Sooo wow.. just when you think you know someone.. just when you think you've figured everything out.. just when it really feels "right"... just when you decide that this crazy "Plan B" idea is truly that, crazy... a Mac truck drives with full force towards your head and makes no indication of slowing..
What the hell?
What is so hard about being honest? What is so hard about sharing things that if NOT shared could be a breaking point??
Here are a few things I will never understand:
1. How it is so easy to go from being 100% to feeling like throwing in the towel all within a matter of seconds. This can't be a good sign. No?
2. Why people can't say what it is that they ACTUALLY mean to say. I understand needing a bit of time to gather your thoughts, but if your gonna break someone's heart, you better do so eloquently.
3. Men.
Good Lord, I need some help. Theres a knot in my throat the size of a grapefruit and I have a feeling its gonna break loose here in the next few moments.
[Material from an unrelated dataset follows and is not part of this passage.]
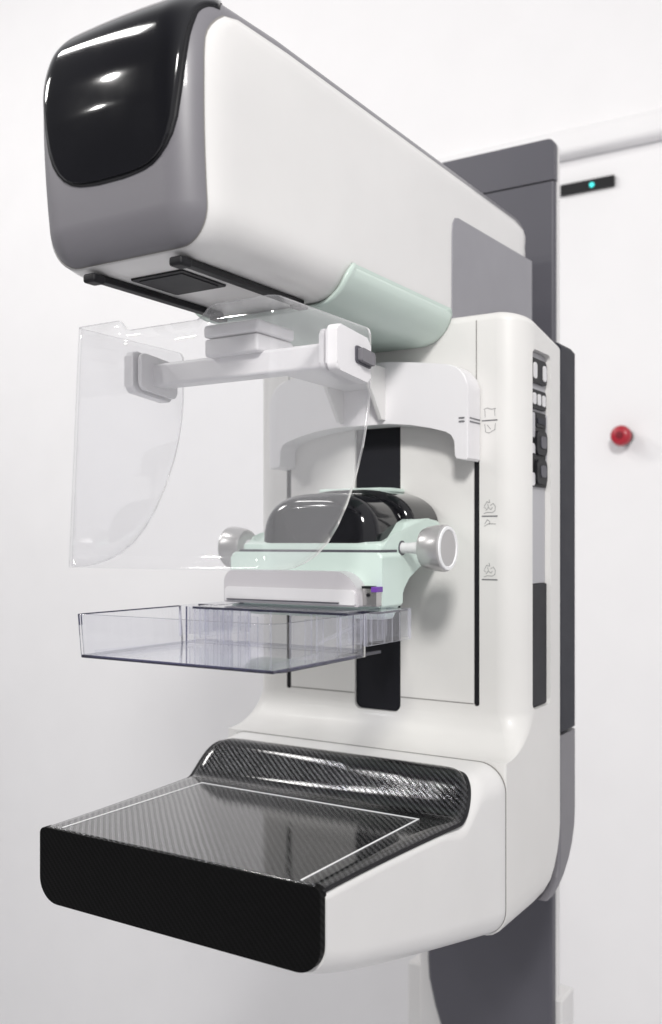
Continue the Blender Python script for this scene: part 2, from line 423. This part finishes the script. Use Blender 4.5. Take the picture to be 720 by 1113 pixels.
# black window wrapping over the front and top of the head
def win_pt(a, s, off):
    """a: arc length across from the centre; s: height along the front, carrying on over the top edge"""
    flat = HX-HR; sg = 1 if a >= 0 else -1
    a += .005; sg = 1 if a >= 0 else -1
    if abs(a) <= flat: cx, phi = a, 0
    else: cx, phi = sg*flat, sg*(abs(a)-flat)/HR
    zc = HZ1-HR; q = HR*PI/2
    if s <= zc: cy, cz, th = HY0+HR, s, 0
    elif s <= zc+q: cy, cz, th = HY0+HR, zc, (s-zc)/HR
    else: cy, cz, th = HY0+HR+(s-zc-q), zc, PI/2
    n = Vector((math.sin(phi), -math.cos(phi)*math.cos(th), math.cos(phi)*math.sin(th)))
    bulge = .004*max(0, 1-(a/.085)**2)*max(0, min(1, (s-1.58)/.06))*max(0, min(1, (1.80-s)/.06))
    return htaper(Vector((cx, cy, cz))+n*(HR+off+bulge))
hw = [(1.5835, .012), (1.5838, .022), (1.5848, .034), (1.5870, .0445), (1.591, .0530), (1.597, .0595), (1.606, .0650), (1.619, .0695), (1.640, .0730), (1.665, .0762), (1.69, .0790), (1.71, .0825), (1.725, .0870), (1.74, .0930), (1.748, .0940), (1.756, .0885), (1.768, .076), (1.79, .052)]
def window(name, grow, off, mat, thick, parent=head):
    rows = []
    N = 70
    for i in range(N+1):
        t = i/N; s = 1.5835+(1.79-1.5835)*(t**1.9)
        h = interp(hw, s); s2 = s
        if i == 0: h = .012
        # grow outline
        h += grow; s2 = s-grow*max(0, 1-t*5)
        rows.append([win_pt(lerp(-h, h, k/40), s2, off) for k in range(41)])
    o = grid(name, rows, mat, parent, angle=60)
    md = o.modifiers.new('sol', 'SOLIDIFY'); md.thickness = thick; md.offset = -1; o.modifiers.move(1, 0)
    return o
window('window_rim', .0030, .0008, M_BLACK, .003)
window('front_window', 0, .0022, M_GLOSS, .004)

# guide rails and beam port under the head
for x in (-.0455, .0545):
    bm = bmesh.new(); bm_box(bm, (x-.005, -.044, 1.5115), (x+.005, .131, 1.5178), .0012, 2)
    bm_box(bm, (x-.0085, -.053, 1.5095), (x+.006, -.038, 1.5176), .0025, 3)
    bm_box(bm, (x-.004, .118, 1.5085), (x+.0075, .134, 1.5125), .001, 2)
    from_bm('guide_rail', bm, M_BLACK, head)
prism('beam_port', rrect(-.031, .030, -.017, .046, .002), 'Z', 1.5165, 1.5215, M_BLACK, head, .0006, 2)
prism('port_glass', rrect(-.026, .025, -.011, .040, .001), 'Z', 1.5158, 1.5185, M_TRACK, head)
for i in range(6): box('vent_slot', (.028+i*.0055, .190+i*.004, 1.5152), (.0300+i*.0055, .250+i*.004, 1.5170), M_SEAM, head, smooth=False)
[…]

I honestly don't know what to do right now. I don't know how to handle this- which is something I am not very accustomed to. People come to ME for answers and I usually have them. Only now, in the midst of my struggle, I've got nothin. I'm coming up pretty empty handed. This is incredibly difficult.
This gives my crazy "Plan B" idea much more foundation to stand on. Maybe I should just go for it?
So sorry for being quite vague. We'll see how much I can share in the near future.